- **AIM**
Tally the lines holding the string "pixels" and reply with that number alone.

Scene modeling code data
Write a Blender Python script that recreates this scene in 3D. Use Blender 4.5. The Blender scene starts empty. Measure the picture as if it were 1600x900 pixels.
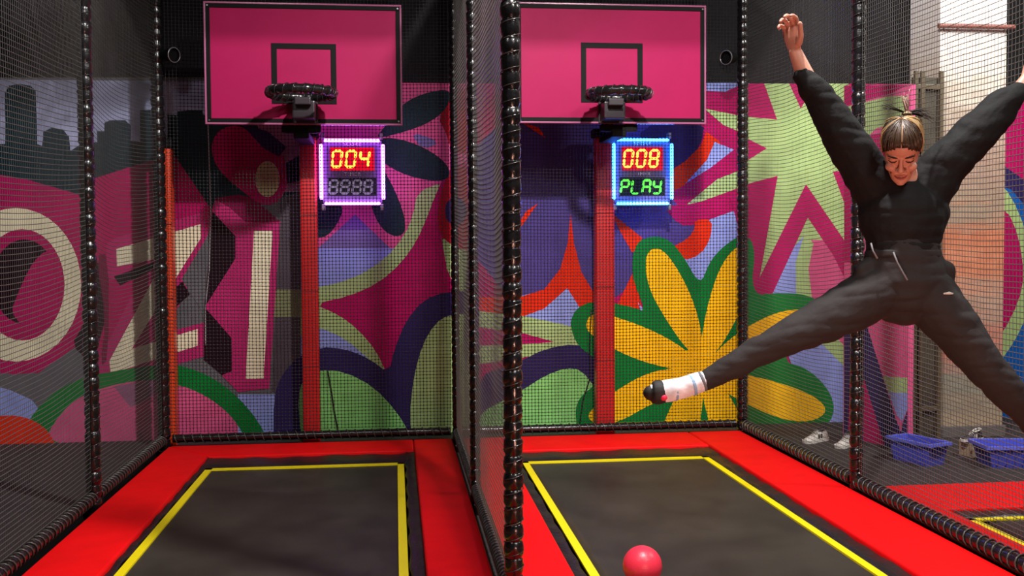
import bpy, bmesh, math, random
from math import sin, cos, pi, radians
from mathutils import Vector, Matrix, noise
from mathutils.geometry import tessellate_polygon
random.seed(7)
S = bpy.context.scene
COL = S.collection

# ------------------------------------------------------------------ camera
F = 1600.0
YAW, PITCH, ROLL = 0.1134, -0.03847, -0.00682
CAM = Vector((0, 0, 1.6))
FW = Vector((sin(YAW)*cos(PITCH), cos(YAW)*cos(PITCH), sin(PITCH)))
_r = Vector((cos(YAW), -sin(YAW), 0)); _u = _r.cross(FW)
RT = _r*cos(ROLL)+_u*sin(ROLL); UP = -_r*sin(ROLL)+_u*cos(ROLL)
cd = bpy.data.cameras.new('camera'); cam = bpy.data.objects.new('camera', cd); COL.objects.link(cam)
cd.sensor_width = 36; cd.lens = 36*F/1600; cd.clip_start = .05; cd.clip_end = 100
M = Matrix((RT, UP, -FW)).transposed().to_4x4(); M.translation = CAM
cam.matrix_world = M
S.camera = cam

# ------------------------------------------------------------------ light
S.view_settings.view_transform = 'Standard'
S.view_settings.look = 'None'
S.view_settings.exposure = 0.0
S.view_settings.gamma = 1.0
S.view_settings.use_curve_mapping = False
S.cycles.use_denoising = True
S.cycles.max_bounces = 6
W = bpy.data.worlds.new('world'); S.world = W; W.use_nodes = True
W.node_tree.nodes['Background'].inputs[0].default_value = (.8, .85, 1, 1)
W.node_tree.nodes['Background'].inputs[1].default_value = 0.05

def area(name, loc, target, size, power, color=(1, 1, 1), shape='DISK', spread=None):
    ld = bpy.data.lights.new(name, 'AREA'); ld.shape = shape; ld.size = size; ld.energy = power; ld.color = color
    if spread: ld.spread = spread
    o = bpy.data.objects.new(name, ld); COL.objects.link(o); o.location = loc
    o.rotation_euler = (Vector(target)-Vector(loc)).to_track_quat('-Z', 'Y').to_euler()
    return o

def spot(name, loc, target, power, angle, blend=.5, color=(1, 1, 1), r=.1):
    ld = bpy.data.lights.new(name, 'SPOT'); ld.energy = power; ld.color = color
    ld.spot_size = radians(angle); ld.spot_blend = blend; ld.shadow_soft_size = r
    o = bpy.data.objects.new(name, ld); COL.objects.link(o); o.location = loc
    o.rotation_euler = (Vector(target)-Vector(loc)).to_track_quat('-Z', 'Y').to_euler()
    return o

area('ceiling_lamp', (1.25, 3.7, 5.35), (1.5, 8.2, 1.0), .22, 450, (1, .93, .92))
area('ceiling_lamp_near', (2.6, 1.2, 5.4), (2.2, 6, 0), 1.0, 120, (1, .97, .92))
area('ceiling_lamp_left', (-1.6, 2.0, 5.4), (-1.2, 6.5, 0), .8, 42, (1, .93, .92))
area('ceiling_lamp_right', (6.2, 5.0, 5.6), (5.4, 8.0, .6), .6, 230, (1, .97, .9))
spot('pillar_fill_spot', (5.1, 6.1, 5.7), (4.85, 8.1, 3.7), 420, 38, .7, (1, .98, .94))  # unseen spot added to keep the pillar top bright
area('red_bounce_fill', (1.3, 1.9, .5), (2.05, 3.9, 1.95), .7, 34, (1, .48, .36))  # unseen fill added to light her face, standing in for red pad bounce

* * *

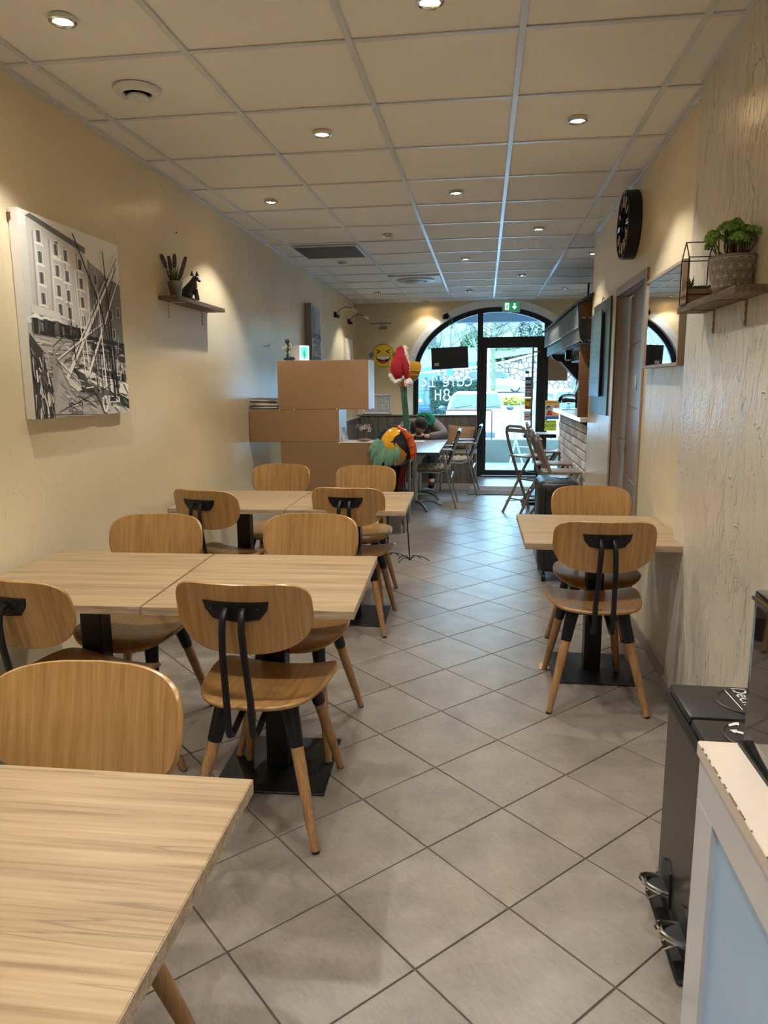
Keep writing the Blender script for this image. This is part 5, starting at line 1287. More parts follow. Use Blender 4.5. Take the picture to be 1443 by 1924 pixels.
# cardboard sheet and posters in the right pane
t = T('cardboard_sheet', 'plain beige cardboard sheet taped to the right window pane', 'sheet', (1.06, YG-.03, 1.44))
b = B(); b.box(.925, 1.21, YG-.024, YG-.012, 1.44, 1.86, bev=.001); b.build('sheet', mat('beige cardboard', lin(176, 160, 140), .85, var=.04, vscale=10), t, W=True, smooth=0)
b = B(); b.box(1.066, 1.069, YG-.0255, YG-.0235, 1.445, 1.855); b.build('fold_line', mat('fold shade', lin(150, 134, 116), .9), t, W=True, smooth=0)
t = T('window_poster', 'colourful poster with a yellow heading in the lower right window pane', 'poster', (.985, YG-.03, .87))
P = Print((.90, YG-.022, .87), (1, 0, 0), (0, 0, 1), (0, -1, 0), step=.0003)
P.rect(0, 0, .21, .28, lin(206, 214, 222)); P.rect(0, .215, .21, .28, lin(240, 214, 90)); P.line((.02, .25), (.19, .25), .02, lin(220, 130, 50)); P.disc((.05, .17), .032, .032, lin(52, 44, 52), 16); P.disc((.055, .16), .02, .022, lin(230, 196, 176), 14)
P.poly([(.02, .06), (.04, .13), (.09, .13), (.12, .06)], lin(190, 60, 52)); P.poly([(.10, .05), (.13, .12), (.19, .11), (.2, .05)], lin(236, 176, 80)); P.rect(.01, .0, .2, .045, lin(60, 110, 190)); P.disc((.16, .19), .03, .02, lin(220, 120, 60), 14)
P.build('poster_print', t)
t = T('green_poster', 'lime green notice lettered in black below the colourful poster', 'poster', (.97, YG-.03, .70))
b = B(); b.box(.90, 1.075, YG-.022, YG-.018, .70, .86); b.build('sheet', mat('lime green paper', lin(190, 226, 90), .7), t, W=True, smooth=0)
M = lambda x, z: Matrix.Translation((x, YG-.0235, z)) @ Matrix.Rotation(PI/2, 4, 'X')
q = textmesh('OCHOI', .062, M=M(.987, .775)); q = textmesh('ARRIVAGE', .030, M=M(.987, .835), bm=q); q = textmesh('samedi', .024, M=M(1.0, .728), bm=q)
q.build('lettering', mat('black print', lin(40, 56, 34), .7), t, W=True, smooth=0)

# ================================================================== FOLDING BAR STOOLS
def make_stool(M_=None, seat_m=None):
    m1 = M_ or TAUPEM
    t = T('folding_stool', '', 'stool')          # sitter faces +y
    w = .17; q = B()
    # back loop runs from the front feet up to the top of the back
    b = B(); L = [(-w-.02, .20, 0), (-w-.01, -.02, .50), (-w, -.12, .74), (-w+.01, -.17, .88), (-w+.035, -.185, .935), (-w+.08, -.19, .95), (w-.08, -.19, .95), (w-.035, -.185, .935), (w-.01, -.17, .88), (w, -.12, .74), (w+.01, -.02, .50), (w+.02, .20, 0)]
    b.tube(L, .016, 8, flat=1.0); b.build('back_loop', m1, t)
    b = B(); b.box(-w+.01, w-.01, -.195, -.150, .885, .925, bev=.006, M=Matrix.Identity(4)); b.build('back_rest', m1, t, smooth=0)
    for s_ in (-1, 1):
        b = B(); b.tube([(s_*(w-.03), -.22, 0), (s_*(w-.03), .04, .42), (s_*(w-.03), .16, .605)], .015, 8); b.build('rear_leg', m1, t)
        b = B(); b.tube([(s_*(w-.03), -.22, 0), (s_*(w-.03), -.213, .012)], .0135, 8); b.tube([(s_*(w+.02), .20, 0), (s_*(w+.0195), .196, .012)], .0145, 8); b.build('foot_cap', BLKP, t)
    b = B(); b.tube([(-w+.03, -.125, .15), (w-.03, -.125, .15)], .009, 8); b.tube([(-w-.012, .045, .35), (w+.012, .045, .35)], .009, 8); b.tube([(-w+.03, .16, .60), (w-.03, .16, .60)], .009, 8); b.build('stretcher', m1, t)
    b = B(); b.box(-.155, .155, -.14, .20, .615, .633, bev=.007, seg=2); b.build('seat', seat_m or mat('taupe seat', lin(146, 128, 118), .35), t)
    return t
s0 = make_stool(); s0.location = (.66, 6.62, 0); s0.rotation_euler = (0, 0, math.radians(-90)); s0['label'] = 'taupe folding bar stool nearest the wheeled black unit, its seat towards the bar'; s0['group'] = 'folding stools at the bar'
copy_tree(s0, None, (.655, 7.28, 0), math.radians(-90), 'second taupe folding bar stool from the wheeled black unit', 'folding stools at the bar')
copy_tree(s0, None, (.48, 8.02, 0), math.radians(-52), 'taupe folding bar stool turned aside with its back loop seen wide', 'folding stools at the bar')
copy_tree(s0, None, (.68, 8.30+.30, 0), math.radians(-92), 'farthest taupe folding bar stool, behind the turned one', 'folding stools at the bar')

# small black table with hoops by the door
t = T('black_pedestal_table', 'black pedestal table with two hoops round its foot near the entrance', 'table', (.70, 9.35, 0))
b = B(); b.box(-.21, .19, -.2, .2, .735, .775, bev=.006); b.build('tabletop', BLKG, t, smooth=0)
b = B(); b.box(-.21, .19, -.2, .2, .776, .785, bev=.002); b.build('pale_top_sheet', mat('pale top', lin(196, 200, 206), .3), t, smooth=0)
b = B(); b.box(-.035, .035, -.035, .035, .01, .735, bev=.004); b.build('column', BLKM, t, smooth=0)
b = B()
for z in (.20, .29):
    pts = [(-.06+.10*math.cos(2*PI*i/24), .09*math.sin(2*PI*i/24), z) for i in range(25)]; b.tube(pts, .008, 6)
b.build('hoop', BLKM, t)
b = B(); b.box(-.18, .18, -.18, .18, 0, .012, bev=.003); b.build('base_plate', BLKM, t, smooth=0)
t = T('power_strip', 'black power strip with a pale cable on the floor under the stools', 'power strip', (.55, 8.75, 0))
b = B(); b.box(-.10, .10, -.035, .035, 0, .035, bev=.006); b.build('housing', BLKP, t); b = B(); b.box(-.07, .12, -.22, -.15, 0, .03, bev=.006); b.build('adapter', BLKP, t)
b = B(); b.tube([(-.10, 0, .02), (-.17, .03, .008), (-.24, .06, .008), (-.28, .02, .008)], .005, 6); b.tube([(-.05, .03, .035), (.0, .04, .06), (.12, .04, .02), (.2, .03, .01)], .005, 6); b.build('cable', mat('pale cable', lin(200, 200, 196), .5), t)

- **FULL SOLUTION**
2